The sewage drains to a water treatment plant, where solids are removed and taken to a dump site or sold for use as fertilizer or compost.

"The only thing that goes to the ocean is the water that's left. That's it. Everything else is taken out," said a representative of the Los Angeles Department of Public Works.

Comedian Ellen DeGeneres, who voiced the part of a fish named Dory in the movie, said on "The Tonight Show" Tuesday that "it's a beautiful sentiment that kids are trying to free the fish, but anyway it's a bad thing."

The show produced a spoof public service announcement in which DeGeneres reassured children that their fish were happy in their tanks -- or their "pads," as she described them, likening them to a twentysomething's first apartment.

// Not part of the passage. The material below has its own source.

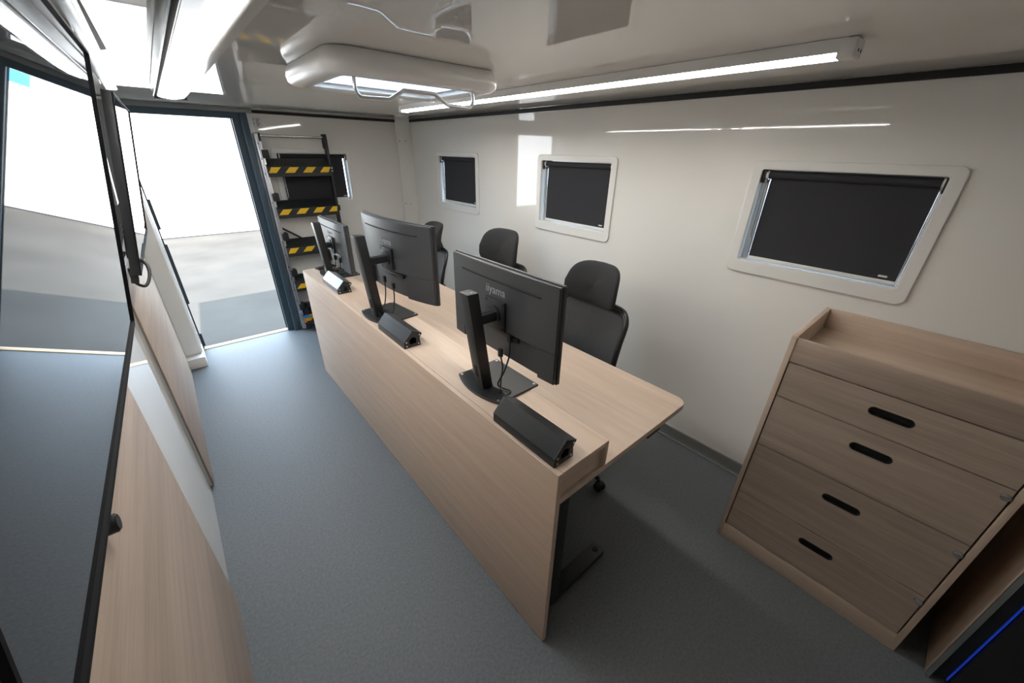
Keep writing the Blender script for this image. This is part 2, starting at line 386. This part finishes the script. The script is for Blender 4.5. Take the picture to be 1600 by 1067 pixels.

But Dan Mathews, vice president of the People for the Ethical Treatment of Animals, agreed with the movie's message that "any fishbowl is just a hellish prison." He said he hoped that parents would "have the brains and the sense to tell their children fish are better left in their natural environment."

Paul Holthus, the executive director of the Marine Aquarium Council in Honolulu, said characterizing aquariums as prisons was hyperbolic

"I think you need to walk past some tanks where fish are being kept properly," he said, pointing out that captive fish are free from predators. "These are fish that are living longer, healthier lives than they would on a reef."